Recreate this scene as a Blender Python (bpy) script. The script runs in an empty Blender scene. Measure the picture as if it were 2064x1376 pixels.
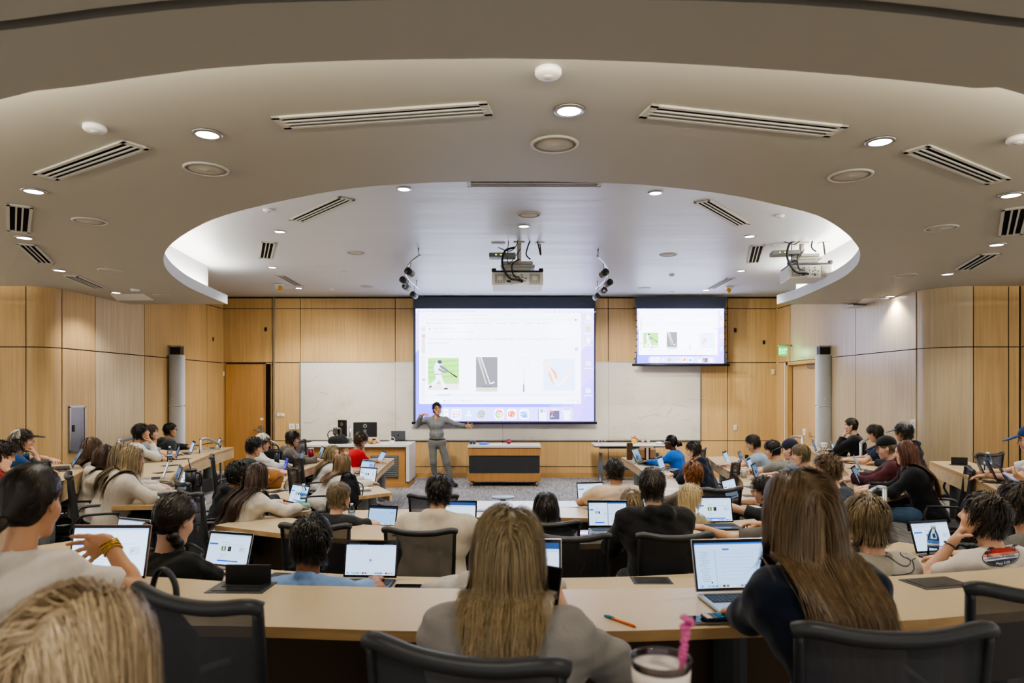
import bpy, math, random
import numpy as np
from mathutils import Vector, Matrix
from mathutils.bvhtree import BVHTree
R = math.radians
SC = bpy.context.scene
COL = SC.collection
F, CX, HY, CZ = 1376.0, 1032.0, 785.0, 2.0
TIER = {0: .42, 1: .20, 2: .10, 3: 0.0}
DESK = {0: 1.14, 1: .92, 2: .82, 3: .72}

def at(x, y, D):
    return Vector(((x - CX) * D / F, D, CZ - (y - HY) * D / F))
def atz(x, y, z):
    D = F * (CZ - z) / (y - HY)
    return Vector(((x - CX) * D / F, D, z))
def atY(x, D):
    return (x - CX) * D / F
def zof(y, D):
    return CZ - (y - HY) * D / F

# ------------------------------------------------------------------ objects
def link(o, parent=None):
    COL.objects.link(o)
    if parent is not None: o.parent = parent
    return o
def thing(name, label, cat, loc=(0, 0, 0), rz=0, group=None):
    o = link(bpy.data.objects.new(name, None))
    o.empty_display_size = .1
    o.location = loc; o.rotation_euler = (0, 0, rz)
    o['label'] = label; o['category'] = cat
    if group: o['group'] = group
    return o
def tag(o, label, cat, group=None):
    o['label'] = label; o['category'] = cat
    if group: o['group'] = group
    return o
def struct(o):
    o['kind'] = 'structure'; return o
def dup(root, loc, rz, label, group=None):
    r = root.copy(); COL.objects.link(r)
    r.location = loc; r.rotation_euler = (0, 0, rz); r['label'] = label
    if group: r['group'] = group
    for ch in list(root.children):
        c = ch.copy(); COL.objects.link(c); c.parent = r
        for g in list(ch.children):
            d = g.copy(); COL.objects.link(d); d.parent = c
    return r

class MB:
    """mesh builder: collects shapes, builds ONE mesh"""
    def __init__(s):
        s.v = []; s.f = []; s.m = []; s.sm = []; s.c = []
        s.col = None
    def add(s, vs, fs, mat=0, smooth=False):
        b = len(s.v)
        s.v += [tuple(p) for p in vs]
        for f in fs:
            s.f.append([i + b for i in f]); s.m.append(mat); s.sm.append(smooth)
        if s.col is not None: s.c += [s.col] * len(vs)
        elif s.c: s.c += [(1, 1, 1, 1)] * len(vs)
        return s
    def box(s, c, d, mat=0, rot=None, bev=0):
        c = Vector(c); hx, hy, hz = d[0] / 2, d[1] / 2, d[2] / 2
        if bev:
            b = min(bev, hx * .9, hy * .9, hz * .9)
            vs = []
            for sx in (-1, 1):
                for sy in (-1, 1):
                    for sz in (-1, 1):
                        vs += [Vector((sx * hx, sy * (hy - b), sz * (hz - b))), Vector((sx * (hx - b), sy * hy, sz * (hz - b))), Vector((sx * (hx - b), sy * (hy - b), sz * hz))]
            def idx(sx, sy, sz, k): return ((sx > 0) * 4 + (sy > 0) * 2 + (sz > 0)) * 3 + k
            fs = []
            for sg in (-1, 1):
                fs.append([idx(sg, a, b_, 0) for a, b_ in ((-1, -1), (1, -1), (1, 1), (-1, 1))][::sg])
                fs.append([idx(a, sg, b_, 1) for a, b_ in ((-1, -1), (1, -1), (1, 1), (-1, 1))][::-sg])
                fs.append([idx(a, b_, sg, 2) for a, b_ in ((-1, -1), (1, -1), (1, 1), (-1, 1))][::sg])
            for s1 in (-1, 1):
                for s2 in (-1, 1):
                    fs.append([idx(s1, s2, -1, 0), idx(s1, s2, -1, 1), idx(s1, s2, 1, 1), idx(s1, s2, 1, 0)][::-s1 * s2])
                    fs.append([idx(s1, -1, s2, 0), idx(s1, -1, s2, 2), idx(s1, 1, s2, 2), idx(s1, 1, s2, 0)][::s1 * s2])
                    fs.append([idx(-1, s1, s2, 1), idx(-1, s1, s2, 2), idx(1, s1, s2, 2), idx(1, s1, s2, 1)][::-s1 * s2])
                    for s3 in (-1, 1):
                        fs.append([idx(s1, s2, s3, 0), idx(s1, s2, s3, 1), idx(s1, s2, s3, 2)][::-1 if s1 * s2 * s3 < 0 else 1])
        else:
            vs = [Vector((sx * hx, sy * hy, sz * hz)) for sx in (-1, 1) for sy in (-1, 1) for sz in (-1, 1)]
            fs = [[0, 1, 3, 2], [4, 6, 7, 5], [0, 4, 5, 1], [2, 3, 7, 6], [0, 2, 6, 4], [1, 5, 7, 3]]
        if rot is not None: vs = [rot @ v for v in vs]
        return s.add([v + c for v in vs], fs, mat)
    def prism(s, poly, z0, z1, mat=0, M=None):
        n = len(poly)
        vs = [Vector((p[0], p[1], z0)) for p in poly] + [Vector((p[0], p[1], z1)) for p in poly]
        if M is not None: vs = [M @ v for v in vs]
        fs = [list(range(n))[::-1], list(range(n, 2 * n))] + [[i, (i + 1) % n, n + (i + 1) % n, n + i] for i in range(n)]
        return s.add(vs, fs, mat)
    def tube(s, path, r, n=8, mat=0, closed=False, flat=None, cap=True):
        path = [Vector(p) for p in path]; m = len(path)
        rs = r if isinstance(r, (list, tuple)) else [r] * m
        vs = []; up = None
        for i, p in enumerate(path):
            if closed: t = path[(i + 1) % m] - path[i - 1]
            else: t = path[min(i + 1, m - 1)] - path[max(i - 1, 0)]
            t.normalize()
            if up is None:
                up = Vector((0, 0, 1)) if abs(t.z) < .9 else Vector((1, 0, 0))
            a = t.cross(up); a.normalize(); b = a.cross(t); up = b
            for k in range(n):
                th = 2 * math.pi * k / n
                q = a * math.cos(th) * rs[i] + b * math.sin(th) * rs[i] * (flat or 1)
                vs.append(p + q)
        fs = []
        for i in range(m if closed else m - 1):
            j = (i + 1) % m
            for k in range(n):
                fs.append([i * n + k, i * n + (k + 1) % n, j * n + (k + 1) % n, j * n + k])
        if not closed and cap:
            fs += [list(range(n))[::-1], [(m - 1) * n + k for k in range(n)]]
        return s.add(vs, fs, mat, True)
    def lathe(s, prof, c=(0, 0, 0), n=20, mat=0, M=None, smooth=True, ax=None):
        c = Vector(c); vs = []; m = len(prof)
        for r, z in prof:
            for k in range(n):
                th = 2 * math.pi * k / n
                vs.append(Vector((r * math.cos(th), r * math.sin(th), z)))
        if ax is not None: M = Vector((0, 0, 1)).rotation_difference(Vector(ax)).to_matrix()
        if M is not None: vs = [M @ v for v in vs]
        vs = [v + c for v in vs]
        fs = [[i * n + k, i * n + (k + 1) % n, (i + 1) * n + (k + 1) % n, (i + 1) * n + k] for i in range(m - 1) for k in range(n)]
        fs += [list(range(n))[::-1], [(m - 1) * n + k for k in range(n)]]
        return s.add(vs, fs, mat, smooth)
    def ball(s, c, r, n=12, mat=0, M=None):
        r = (r, r, r) if not isinstance(r, (tuple, list)) else r
        c = Vector(c); vs = []; h = n // 2
        for i in range(h + 1):
            ph = math.pi * (.02 + .96 * i / h) - math.pi / 2
            for k in range(n):
                th = 2 * math.pi * k / n
                v = Vector((r[0] * math.cos(ph) * math.cos(th), r[1] * math.cos(ph) * math.sin(th), r[2] * math.sin(ph)))
                vs.append((M @ v if M is not None else v) + c)
        fs = [[i * n + k, i * n + (k + 1) % n, (i + 1) * n + (k + 1) % n, (i + 1) * n + k] for i in range(h) for k in range(n)]
        fs += [list(range(n))[::-1], [h * n + k for k in range(n)]]
        return s.add(vs, fs, mat, True)
    def strip(s, A, B, mat=0, smooth=False):
        n = len(A)
        return s.add(list(A) + list(B), [[i, i + 1, n + i + 1, n + i] for i in range(n - 1)], mat, smooth)
    def grid(s, fn, nu, nv, mat=0, smooth=True):
        vs = [fn(i / nu, j / nv) for i in range(nu + 1) for j in range(nv + 1)]
        fs = [[i * (nv + 1) + j, (i + 1) * (nv + 1) + j, (i + 1) * (nv + 1) + j + 1, i * (nv + 1) + j + 1] for i in range(nu) for j in range(nv)]
        return s.add(vs, fs, mat, smooth)
    def mesh(s, name, mats):
        me = bpy.data.meshes.new(name)
        me.from_pydata(s.v, [], s.f)
        for m in (mats if isinstance(mats, (list, tuple)) else [mats]): me.materials.append(m)
        me.polygons.foreach_set('material_index', s.m)
        me.polygons.foreach_set('use_smooth', s.sm)
        if s.c:
            a = me.color_attributes.new('Col', 'FLOAT_COLOR', 'POINT')
            a.data.foreach_set('color', [x for c in s.c for x in c])
        me.update()
        return me
    def build(s, name, mats, parent=None, loc=None):
        o = bpy.data.objects.new(name, s.mesh(name, mats))
        if loc is not None: o.location = loc
        return link(o, parent)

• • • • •

▶ TASK GOAL: List all lines in the material containing the string "scene".

▶ REPLY:
Recreate this scene as a Blender Python (bpy) script. The script runs in an empty Blender scene. Measure the picture as if it were 2064x1376 pixels.
SC = bpy.context.scene